2-latek nie mógł się wydostać z rozgrzanego samochodu. Zatrzasnęła go matka
Do tragedii zabrakło naprawdę niewiele. Matka znajdującego się wewnątrz auta dziecka przy wysiadaniu zapomniała kluczyków i zatrzasnęła syna w środku. Samochód zaczął się błyskawicznie nagrzewać. Reakcja policjantów była natychmiastowa.
Nieszczęśliwy zbieg okoliczności wydarzył się w Błoniu (pow. warszawski zachodni). Roztargniona matka wysiadając z auta zaparkowanego na zewnątrz nie wzięła ze sobą kluczyków i zatrzasnęła drzwi w aucie. W środku znajdował się jej 2-letni syn. Zdesperowana kobieta próbowała wszelkimi sposobami dostać się do środka, ale bez skutku.

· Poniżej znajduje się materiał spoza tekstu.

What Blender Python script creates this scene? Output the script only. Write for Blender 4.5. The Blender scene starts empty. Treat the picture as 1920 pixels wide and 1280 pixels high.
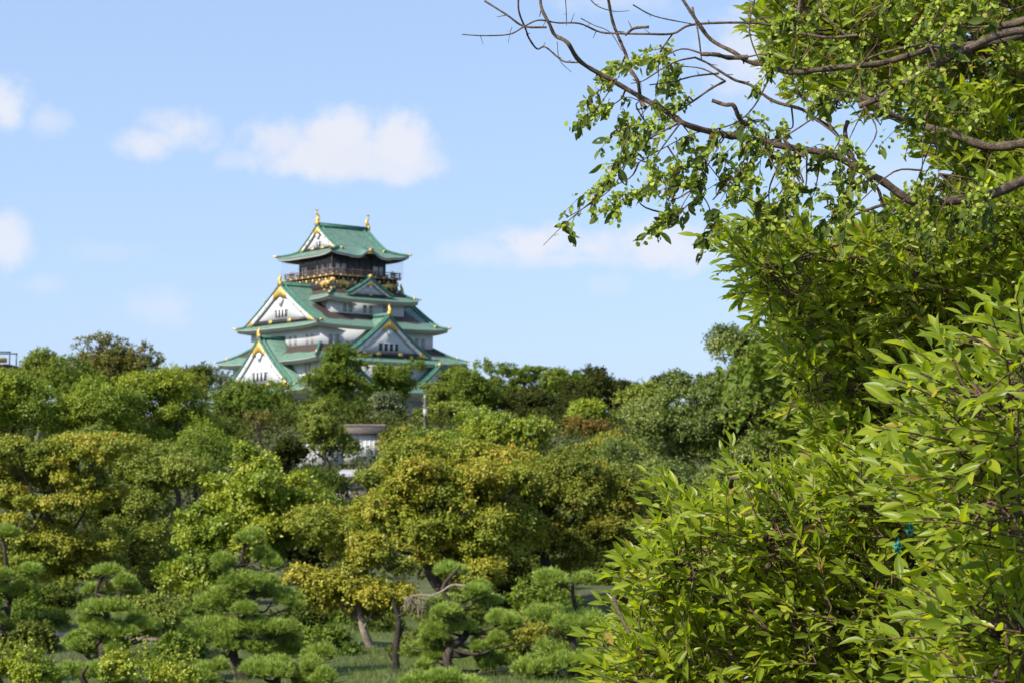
import bpy, math, random
import numpy as np
from mathutils import Vector

# ------------------------------------------------------------------ camera, world, sun, exposure
scene = bpy.context.scene
COL = scene.collection
FOCAL, SENSOR = 67.0, 36.0
K = SENSOR / FOCAL / 1920.0            # tangent per photo pixel
HORIZON = 900.0
PITCH = math.atan((HORIZON - 640.0) * K)
ZC = 4.3                               # eye height above the garden lawn

cd = bpy.data.cameras.new('camera')
cam = bpy.data.objects.new('camera', cd); COL.objects.link(cam)
cam.location = (0, 0, ZC); cam.rotation_euler = (math.pi / 2 + PITCH, 0, 0)
cd.lens = FOCAL; cd.sensor_width = SENSOR; cd.clip_start = 0.1; cd.clip_end = 9000
cd.dof.use_dof = True; cd.dof.focus_distance = 6.6; cd.dof.aperture_fstop = 10; cd.dof.aperture_blades = 7
scene.camera = cam

SUN_EL, SUN_AZ = math.radians(39), math.radians(229)     # azimuth clockwise from +Y
to_sun = Vector((math.sin(SUN_AZ) * math.cos(SUN_EL), math.cos(SUN_AZ) * math.cos(SUN_EL), math.sin(SUN_EL)))
sd = bpy.data.lights.new('sun', 'SUN'); sd.energy = 4.9; sd.angle = math.radians(0.5); sd.color = (1.0, 0.93, 0.80)
sun = bpy.data.objects.new('sun', sd); COL.objects.link(sun)
sun.rotation_euler = to_sun.to_track_quat('Z', 'Y').to_euler(); sun.location = (-30, -40, 60)

world = bpy.data.worlds.new('World'); scene.world = world; world.use_nodes = True
wn, wl = world.node_tree.nodes, world.node_tree.links
SKY_STRENGTH = 0.095


def px_az_el(px, py):
    u, v = (px - 960) * K, (640 - py) * K
    x, y, z = u, math.cos(PITCH) - v * math.sin(PITCH), math.sin(PITCH) + v * math.cos(PITCH)
    return math.atan2(x, y), math.atan2(z, math.hypot(x, y))


def build_world():
    wn.clear()
    out = wn.new('ShaderNodeOutputWorld'); bg = wn.new('ShaderNodeBackground')
    bg.inputs['Strength'].default_value = SKY_STRENGTH
    wl.new(bg.outputs[0], out.inputs[0])
    sky = wn.new('ShaderNodeTexSky'); sky.sky_type = 'NISHITA'; sky.sun_disc = False
    sky.sun_elevation = SUN_EL; sky.sun_rotation = SUN_AZ
    sky.air_density = 1.0; sky.dust_density = 1.2; sky.ozone_density = 1.3; sky.altitude = 20

    def M(op, a, b=None, c=None):
        n = wn.new('ShaderNodeMath'); n.operation = op
        for i, v in enumerate((a, b, c)):
            if v is None: continue
            if isinstance(v, (int, float)): n.inputs[i].default_value = v
            else: wl.new(v, n.inputs[i])
        return n.outputs[0]
    tc = wn.new('ShaderNodeTexCoord'); sep = wn.new('ShaderNodeSeparateXYZ'); wl.new(tc.outputs['Generated'], sep.inputs[0])
    x, y, z = sep.outputs
    az = M('ARCTAN2', x, y)
    el = M('ARCSINE', z)
    # wispy detail shared by every cloud
    def noise(scale, detail, rough=0.6):
        n = wn.new('ShaderNodeTexNoise'); n.inputs['Scale'].default_value = scale
        n.inputs['Detail'].default_value = detail; n.inputs['Roughness'].default_value = rough
        wl.new(tc.outputs['Generated'], n.inputs['Vector'])
        return n.outputs['Fac']
    n1 = noise(30, 9, 0.58); n2 = noise(95, 7, 0.65); n3 = noise(9, 3, 0.5)
    wob = M('ADD', M('MULTIPLY', M('SUBTRACT', n1, 0.5), 2.5), M('MULTIPLY', M('SUBTRACT', n2, 0.5), 0.9))
    clouds = [  # px, py, rx, ry, density, flat underside at py (or 0)
        (640, 255, 90, 62, 1.0, 345), (530, 265, 64, 46, .85, 340), (740, 270, 75, 60, .95, 345), (610, 295, 135, 46, .95, 345), (720, 305, 130, 40, .85, 352), (455, 300, 40, 18, .4, 335), (800, 310, 60, 30, .45, 345),
        (335, 245, 60, 40, .8, 0), (278, 272, 62, 30, .8, 0), (310, 262, 60, 30, .7, 0), (292, 225, 34, 20, .4, 0), (6, 195, 44, 50, .85, 0), (100, 228, 44, 30, .42, 0),
        (6, 445, 44, 55, .8, 0), (305, 578, 74, 40, .4, 0), (85, 536, 40, 18, .25, 0),
        (900, 475, 100, 30, .45, 0), (1010, 455, 95, 42, .9, 0), (1110, 465, 110, 36, .85, 0), (1250, 462, 110, 42, .85, 0), (1080, 485, 200, 20, .55, 0), (1400, 110, 85, 80, .7, 0),
        (1160, 5, 100, 26, .35, 0), (1140, 530, 50, 20, .2, 0), (1640, 320, 140, 50, .25, 0), (210, 470, 80, 20, .15, 0)]
    total = None
    for (cx, cy, rx, ry, dens, flat) in clouds:
        a0, e0 = px_az_el(cx, cy)
        dx = M('DIVIDE', M('SUBTRACT', az, a0), rx * K); dy = M('DIVIDE', M('SUBTRACT', el, e0), ry * K)
        r = M('SQRT', M('ADD', M('MULTIPLY', dx, dx), M('MULTIPLY', dy, dy)))
        r = M('SUBTRACT', r, wob)
        mr = wn.new('ShaderNodeMapRange'); mr.interpolation_type = 'SMOOTHSTEP'
        mr.inputs['From Min'].default_value = 1.35; mr.inputs['From Max'].default_value = 0.25
        mr.inputs['To Min'].default_value = 0; mr.inputs['To Max'].default_value = dens
        wl.new(r, mr.inputs['Value']); m = mr.outputs[0]
        if flat:
            _, ef = px_az_el(cx, flat)
            fm = wn.new('ShaderNodeMapRange'); fm.interpolation_type = 'SMOOTHSTEP'
            fm.inputs['From Min'].default_value = ef - 6 * K; fm.inputs['From Max'].default_value = ef + 26 * K
            wl.new(M('ADD', el, M('MULTIPLY', M('SUBTRACT', n1, 0.5), 60 * K)), fm.inputs['Value']); m = M('MULTIPLY', m, fm.outputs[0])
        total = m if total is None else M('MAXIMUM', total, m)
    # thin veil low down
    mixc = wn.new('ShaderNodeMix'); mixc.data_type = 'RGBA'
    # a little thin high haze whitens the clear sky
    hz = wn.new('ShaderNodeMix'); hz.data_type = 'RGBA'
    hz.inputs[7].default_value = HAZE_COL
    wl.new(sky.outputs[0], hz.inputs[6])
    hr = wn.new('ShaderNodeMapRange'); hr.inputs['From Min'].default_value = 0.0; hr.inputs['From Max'].default_value = 0.5
    hr.inputs['To Min'].default_value = HAZE_LOW; hr.inputs['To Max'].default_value = HAZE_HIGH
    wl.new(el, hr.inputs['Value']); wl.new(hr.outputs[0], hz.inputs[0])
    wl.new(total, mixc.inputs[0]); wl.new(hz.outputs[2], mixc.inputs[6])
    # cloud body: white tops, slightly greyer thick undersides
    cr = wn.new('ShaderNodeMix'); cr.data_type = 'RGBA'
    cr.inputs[6].default_value = CLOUD_LIT; cr.inputs[7].default_value = CLOUD_DIM
    wl.new(M('MULTIPLY', n3, 0.9), cr.inputs[0])
    wl.new(cr.outputs[2], mixc.inputs[7])
    wl.new(mixc.outputs[2], bg.inputs['Color'])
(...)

Jak donosi Komenda Stołeczna Policji na pomoc zostali wezwani asp. Sebastian Topolewski i sierż. Aleksander Antczak. Funkcjonariusze nie zwlekali ani chwili, zdając sobie sprawę z dramatycznej sytuacji, w jakiej znalazło się dziecko. Po dotarciu na miejsce wybili szybę w pojeździe. Przydało się wsparcie przypadkowego świadka zdarzenia. Przyglądająca się zajściu osoba była "małej postury", co pozwoliło na dostanie się do środka przez niewielki otwór i otwarcie drzwi samochodu.
Jak podkreślają policjanci, doszło do nieszczęśliwego wypadku, ale udało się uniknąć najczarniejszego scenariusza. - Matka dziecka nie chciała pozostawić synka w samochodzie - przekonują funkcjonariusze.

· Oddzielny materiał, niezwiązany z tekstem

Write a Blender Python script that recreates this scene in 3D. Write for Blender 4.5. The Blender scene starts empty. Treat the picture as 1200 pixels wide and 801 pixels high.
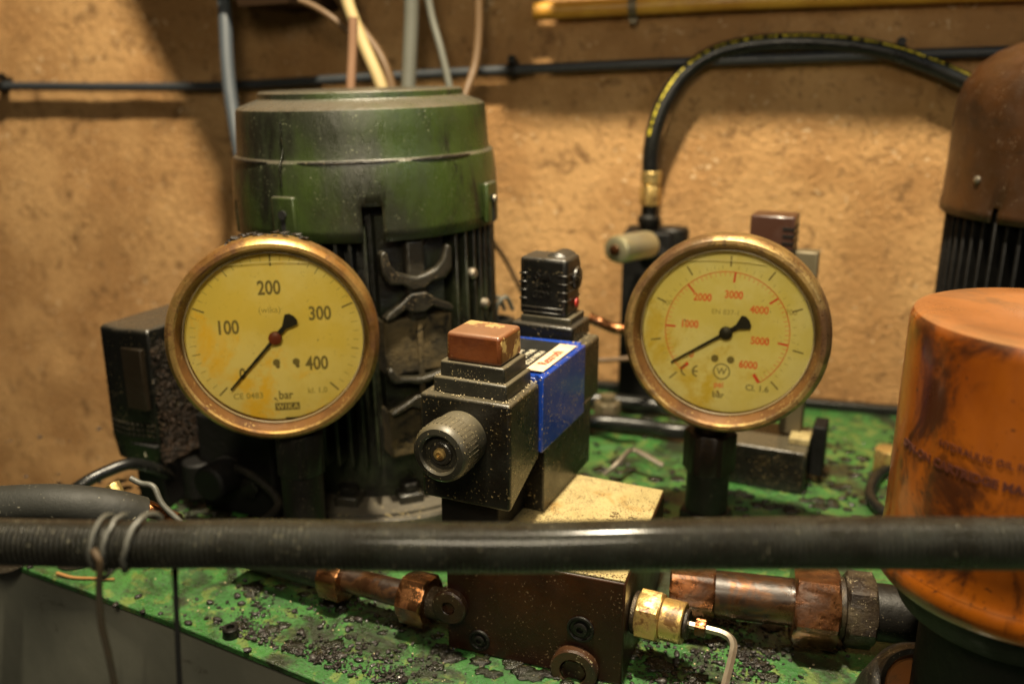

Podczas upalnych dni mundurowi apelują o rozwagę i nie pozostawianie w samochodach (nawet na chwilę) dzieci oraz zwierząt. Takie zachowanie grozi bezpośrednim narażeniem na utratę zdrowia, a nawet życia. Jeżeli ktoś jest świadkiem takiej sytuacji, należy bezwzględnie reagować. Trzeba jak najszybciej powiadomić służby ratunkowe dzwoniąc po nr alarmowy 112.
Jeżeli w ocenie zgłaszającego zwlekanie z pomocą może zagrozić życiu dziecka lub zwierzęcia, dopuszczalne jest podjęcie samodzielnej próby wyciągnięcia go z auta.